In assessing the need for the valuation allowance, we considered both positive and negative evidence related to the likelihood of realization of the deferred tax assets. As a result of our assessment, we concluded that, beginning in the second quarter of 2013, our estimate of the realization of deferred tax assets would be based solely on the future reversals of existing taxable temporary differences and tax planning strategies that we would make use of to accelerate taxable income to utilize expiring carryforwards. Accordingly, in the third quarter of 2013, the valuation allowance was increased to offset the net deferred tax assets created in the quarter relating primarily to the increase in net operating loss carryforwards. A valuation allowance of $482 million has been recorded against our deferred tax assets as of November 2, 2013. This resulted in an increase to the valuation allowance during the quarter ended November 2, 2013 of $184 million, of which $154 million relates to the increase in the deferred tax assets created for federal net operating loss carryforwards and $30 million relates to deferred tax assets created for state net operating loss carryforwards.
As a result of the valuation allowance, for the three months ended November 2, 2013, we recorded a net tax benefit of only $11 million. The net tax benefit consists of a $16 million non-cash benefit relating to other comprehensive income, offset by state and foreign tax expenses of $3 million and $2 million of tax expense on the amortization of certain indefinite-lived intangible assets that were not available to offset existing deferred taxes. In accordance with accounting standards, we are required to allocate a portion of our tax provision between operating losses and accumulated other comprehensive income. Application of this guidance required the recognition of a non-cash income tax benefit of $16 million in operating results, offset by a $16 million charge to other comprehensive income for the quarter.

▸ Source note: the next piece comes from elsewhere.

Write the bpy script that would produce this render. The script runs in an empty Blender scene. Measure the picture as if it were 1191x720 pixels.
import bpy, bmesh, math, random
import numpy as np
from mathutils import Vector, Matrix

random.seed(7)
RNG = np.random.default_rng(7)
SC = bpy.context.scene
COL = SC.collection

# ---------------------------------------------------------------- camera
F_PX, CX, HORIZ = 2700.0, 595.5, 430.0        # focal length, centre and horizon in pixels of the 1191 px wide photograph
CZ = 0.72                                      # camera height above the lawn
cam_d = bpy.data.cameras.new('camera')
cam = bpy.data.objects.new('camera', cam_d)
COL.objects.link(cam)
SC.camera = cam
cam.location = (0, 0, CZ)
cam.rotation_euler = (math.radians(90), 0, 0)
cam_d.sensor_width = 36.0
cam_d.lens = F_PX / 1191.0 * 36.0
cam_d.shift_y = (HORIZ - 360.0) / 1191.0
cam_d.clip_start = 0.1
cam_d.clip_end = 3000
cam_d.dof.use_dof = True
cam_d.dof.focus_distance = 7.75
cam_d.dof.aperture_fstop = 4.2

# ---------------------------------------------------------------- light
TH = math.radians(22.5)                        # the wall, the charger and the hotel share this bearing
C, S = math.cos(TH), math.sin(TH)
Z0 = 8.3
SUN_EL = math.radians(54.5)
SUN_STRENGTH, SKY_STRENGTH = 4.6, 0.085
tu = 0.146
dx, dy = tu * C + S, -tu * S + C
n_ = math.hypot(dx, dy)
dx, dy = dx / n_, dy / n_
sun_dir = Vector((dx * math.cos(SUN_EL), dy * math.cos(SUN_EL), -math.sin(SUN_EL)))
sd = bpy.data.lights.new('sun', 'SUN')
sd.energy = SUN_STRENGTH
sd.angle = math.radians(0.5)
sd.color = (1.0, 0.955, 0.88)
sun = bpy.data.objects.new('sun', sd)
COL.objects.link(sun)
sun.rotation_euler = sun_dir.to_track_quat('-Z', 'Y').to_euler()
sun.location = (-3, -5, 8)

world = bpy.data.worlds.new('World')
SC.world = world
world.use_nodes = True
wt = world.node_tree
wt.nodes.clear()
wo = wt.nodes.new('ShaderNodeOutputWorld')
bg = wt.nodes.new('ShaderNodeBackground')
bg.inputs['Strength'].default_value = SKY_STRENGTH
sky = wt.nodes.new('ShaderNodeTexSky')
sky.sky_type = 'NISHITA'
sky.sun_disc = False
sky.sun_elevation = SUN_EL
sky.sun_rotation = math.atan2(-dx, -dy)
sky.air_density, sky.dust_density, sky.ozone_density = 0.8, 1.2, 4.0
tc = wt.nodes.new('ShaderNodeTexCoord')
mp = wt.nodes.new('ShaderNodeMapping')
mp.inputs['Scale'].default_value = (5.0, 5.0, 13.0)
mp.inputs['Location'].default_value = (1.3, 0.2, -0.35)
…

As of November 2, 2013, we have approximately $2.5 billion of net operating losses available for U.S. federal income tax purposes which expire in 2032 and 2033 for which a net deferred tax asset of $527 million has been recorded, net of a valuation allowance of $337 million. A net deferred tax asset of $50 million, net of a valuation allowance of $145 million, has been recorded for state net operating losses that expire at various dates through 2033.